We can stretch, stretch, stretch, stretch.
I'm not going to let go because one of us will go fly.
- Oh my gosh.
- [Ian] But there we go, look how far we can stretch this.
- Wow.
- And if we let it go, it'll actually kind of reform to the shape it had.
So let this sit for a minute or two.
But this is added, now, into a lot of the good performing shingles we see.
That helps give just enough flexibility to be able to handle those impacts a lot better.
- [Maiya] What IBHS has not figured out is how to create a hail resistant car.
An intense hailstorm can destroy a vehicle, breaking windshields and denting the body.
Ian's research on how hail forums will eventually help forecast which storms create large and destructive hail and which won't.

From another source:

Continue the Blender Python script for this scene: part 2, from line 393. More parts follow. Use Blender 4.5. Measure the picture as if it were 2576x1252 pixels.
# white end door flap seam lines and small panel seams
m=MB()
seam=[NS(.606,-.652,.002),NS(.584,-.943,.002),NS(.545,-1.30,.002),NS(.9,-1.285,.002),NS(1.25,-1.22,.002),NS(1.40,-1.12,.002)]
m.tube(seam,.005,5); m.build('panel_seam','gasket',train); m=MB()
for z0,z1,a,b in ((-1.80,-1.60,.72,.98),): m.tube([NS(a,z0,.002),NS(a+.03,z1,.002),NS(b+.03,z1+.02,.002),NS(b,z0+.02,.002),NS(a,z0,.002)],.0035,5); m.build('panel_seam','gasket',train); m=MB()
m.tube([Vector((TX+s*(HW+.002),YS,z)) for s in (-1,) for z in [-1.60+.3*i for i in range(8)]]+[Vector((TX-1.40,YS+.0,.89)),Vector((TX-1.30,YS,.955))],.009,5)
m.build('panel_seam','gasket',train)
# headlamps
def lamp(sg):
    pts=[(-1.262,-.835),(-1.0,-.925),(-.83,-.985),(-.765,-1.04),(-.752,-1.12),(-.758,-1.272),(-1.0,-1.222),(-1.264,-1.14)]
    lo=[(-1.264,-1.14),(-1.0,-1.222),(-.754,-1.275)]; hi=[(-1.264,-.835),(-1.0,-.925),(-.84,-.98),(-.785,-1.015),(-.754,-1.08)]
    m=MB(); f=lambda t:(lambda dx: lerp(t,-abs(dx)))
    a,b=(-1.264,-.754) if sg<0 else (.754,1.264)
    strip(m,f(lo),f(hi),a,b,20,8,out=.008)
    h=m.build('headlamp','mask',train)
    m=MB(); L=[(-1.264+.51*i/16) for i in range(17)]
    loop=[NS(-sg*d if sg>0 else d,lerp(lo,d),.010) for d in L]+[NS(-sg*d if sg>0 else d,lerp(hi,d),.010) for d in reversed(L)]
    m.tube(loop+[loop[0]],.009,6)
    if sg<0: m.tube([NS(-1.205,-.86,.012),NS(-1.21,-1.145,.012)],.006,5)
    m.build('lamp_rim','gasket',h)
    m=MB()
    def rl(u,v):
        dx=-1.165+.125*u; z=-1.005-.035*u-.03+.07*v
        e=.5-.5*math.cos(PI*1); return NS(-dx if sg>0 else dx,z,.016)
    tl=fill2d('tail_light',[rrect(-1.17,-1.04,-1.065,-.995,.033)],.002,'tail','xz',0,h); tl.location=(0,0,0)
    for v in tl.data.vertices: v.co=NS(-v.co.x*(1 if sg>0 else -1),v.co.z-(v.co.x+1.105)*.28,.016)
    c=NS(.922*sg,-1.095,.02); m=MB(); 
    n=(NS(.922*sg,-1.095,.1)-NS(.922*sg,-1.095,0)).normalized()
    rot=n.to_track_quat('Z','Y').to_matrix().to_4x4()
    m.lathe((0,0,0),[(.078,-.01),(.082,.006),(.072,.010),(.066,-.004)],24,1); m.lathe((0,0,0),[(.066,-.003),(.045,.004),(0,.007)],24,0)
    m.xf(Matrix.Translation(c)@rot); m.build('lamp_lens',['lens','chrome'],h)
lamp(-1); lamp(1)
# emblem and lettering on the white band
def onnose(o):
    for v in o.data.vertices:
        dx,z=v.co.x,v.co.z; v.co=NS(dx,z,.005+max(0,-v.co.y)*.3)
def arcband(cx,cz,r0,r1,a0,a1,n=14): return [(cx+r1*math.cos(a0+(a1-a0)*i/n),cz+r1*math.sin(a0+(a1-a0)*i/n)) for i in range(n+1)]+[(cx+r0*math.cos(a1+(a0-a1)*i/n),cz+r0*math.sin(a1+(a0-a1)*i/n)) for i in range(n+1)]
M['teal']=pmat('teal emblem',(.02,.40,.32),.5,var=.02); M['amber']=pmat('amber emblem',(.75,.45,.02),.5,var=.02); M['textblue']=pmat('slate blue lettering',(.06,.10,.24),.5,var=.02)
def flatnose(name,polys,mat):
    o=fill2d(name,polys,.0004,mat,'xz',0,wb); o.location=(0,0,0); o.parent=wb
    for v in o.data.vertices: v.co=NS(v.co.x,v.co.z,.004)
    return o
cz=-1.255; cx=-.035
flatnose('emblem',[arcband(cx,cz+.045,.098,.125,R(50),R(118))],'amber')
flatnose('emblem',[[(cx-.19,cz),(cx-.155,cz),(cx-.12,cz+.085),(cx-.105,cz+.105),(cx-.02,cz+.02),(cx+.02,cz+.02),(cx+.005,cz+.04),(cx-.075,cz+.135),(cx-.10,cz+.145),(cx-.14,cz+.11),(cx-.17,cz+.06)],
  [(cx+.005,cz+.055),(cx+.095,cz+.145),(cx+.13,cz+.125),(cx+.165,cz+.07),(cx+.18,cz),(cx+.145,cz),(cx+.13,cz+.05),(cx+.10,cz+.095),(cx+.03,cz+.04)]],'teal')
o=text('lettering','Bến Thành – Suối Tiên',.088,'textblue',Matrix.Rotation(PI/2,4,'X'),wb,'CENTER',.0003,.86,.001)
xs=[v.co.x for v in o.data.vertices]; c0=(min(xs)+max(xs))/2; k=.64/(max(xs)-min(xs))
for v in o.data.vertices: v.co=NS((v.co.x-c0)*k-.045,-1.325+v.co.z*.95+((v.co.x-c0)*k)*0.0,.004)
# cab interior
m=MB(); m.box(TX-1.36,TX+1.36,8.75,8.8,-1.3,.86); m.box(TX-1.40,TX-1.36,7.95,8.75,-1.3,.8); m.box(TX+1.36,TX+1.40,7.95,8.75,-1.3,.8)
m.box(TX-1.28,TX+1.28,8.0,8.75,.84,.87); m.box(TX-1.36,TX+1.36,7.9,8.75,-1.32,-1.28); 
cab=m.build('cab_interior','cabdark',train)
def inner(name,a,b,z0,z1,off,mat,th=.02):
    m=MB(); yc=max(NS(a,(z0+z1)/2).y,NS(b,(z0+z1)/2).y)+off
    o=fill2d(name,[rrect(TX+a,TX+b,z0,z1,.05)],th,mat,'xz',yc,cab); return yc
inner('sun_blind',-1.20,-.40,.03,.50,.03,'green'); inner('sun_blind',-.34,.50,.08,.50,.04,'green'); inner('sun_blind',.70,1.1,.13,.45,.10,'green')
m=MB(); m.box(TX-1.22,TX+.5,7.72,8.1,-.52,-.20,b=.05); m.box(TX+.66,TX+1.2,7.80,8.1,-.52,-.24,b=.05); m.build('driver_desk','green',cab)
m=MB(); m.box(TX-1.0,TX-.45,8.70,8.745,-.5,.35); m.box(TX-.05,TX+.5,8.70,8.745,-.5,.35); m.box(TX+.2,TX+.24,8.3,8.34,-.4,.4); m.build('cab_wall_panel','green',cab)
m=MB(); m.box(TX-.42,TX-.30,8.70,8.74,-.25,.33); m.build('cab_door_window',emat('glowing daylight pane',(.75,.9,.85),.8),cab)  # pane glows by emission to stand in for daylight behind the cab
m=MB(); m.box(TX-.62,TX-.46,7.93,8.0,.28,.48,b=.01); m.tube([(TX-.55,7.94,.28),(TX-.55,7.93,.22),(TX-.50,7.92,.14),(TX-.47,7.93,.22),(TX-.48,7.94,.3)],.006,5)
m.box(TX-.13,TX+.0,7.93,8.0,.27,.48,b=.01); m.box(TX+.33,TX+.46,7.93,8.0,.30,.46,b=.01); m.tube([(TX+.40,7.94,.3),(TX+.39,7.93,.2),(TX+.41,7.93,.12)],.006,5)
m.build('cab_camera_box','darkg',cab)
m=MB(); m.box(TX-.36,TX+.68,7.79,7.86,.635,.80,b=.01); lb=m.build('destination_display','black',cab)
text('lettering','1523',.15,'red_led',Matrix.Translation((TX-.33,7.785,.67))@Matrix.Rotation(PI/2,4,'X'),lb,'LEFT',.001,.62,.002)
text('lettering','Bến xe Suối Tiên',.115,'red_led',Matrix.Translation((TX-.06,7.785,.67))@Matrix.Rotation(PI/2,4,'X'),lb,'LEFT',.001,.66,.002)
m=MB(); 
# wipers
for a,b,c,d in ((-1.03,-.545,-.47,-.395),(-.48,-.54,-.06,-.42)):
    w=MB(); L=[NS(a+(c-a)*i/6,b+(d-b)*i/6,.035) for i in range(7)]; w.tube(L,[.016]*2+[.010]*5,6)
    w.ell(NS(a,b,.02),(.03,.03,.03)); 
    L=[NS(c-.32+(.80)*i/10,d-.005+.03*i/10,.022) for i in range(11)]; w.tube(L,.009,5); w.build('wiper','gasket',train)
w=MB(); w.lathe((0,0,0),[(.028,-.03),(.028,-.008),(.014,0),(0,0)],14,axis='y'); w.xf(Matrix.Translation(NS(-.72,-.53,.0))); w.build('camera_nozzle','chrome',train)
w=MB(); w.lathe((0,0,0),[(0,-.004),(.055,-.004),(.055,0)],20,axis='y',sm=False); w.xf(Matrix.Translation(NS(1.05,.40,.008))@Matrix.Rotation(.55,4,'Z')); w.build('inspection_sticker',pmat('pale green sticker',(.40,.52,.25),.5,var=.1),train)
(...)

But until then, here's his advice if you get caught driving in one.
- Find a good spot to duck under covered parking, a gas station awning, a bank.
The one thing to avoid doing is stopping under overpasses, especially on interstates.
That can cause huge traffic jams.
If you're caught and you have nowhere to go, just keep driving if you can and you will get out of it.
Swaths of hail have really tight grading.
So you can go from big hail to basically rain over the course of half a mile.
So keep driving, keep moving.
Don't necessarily sit there cause you can find yourself in a slow moving storm just getting pummeled.
(hail hitting) - [Man] Look at those hailstones.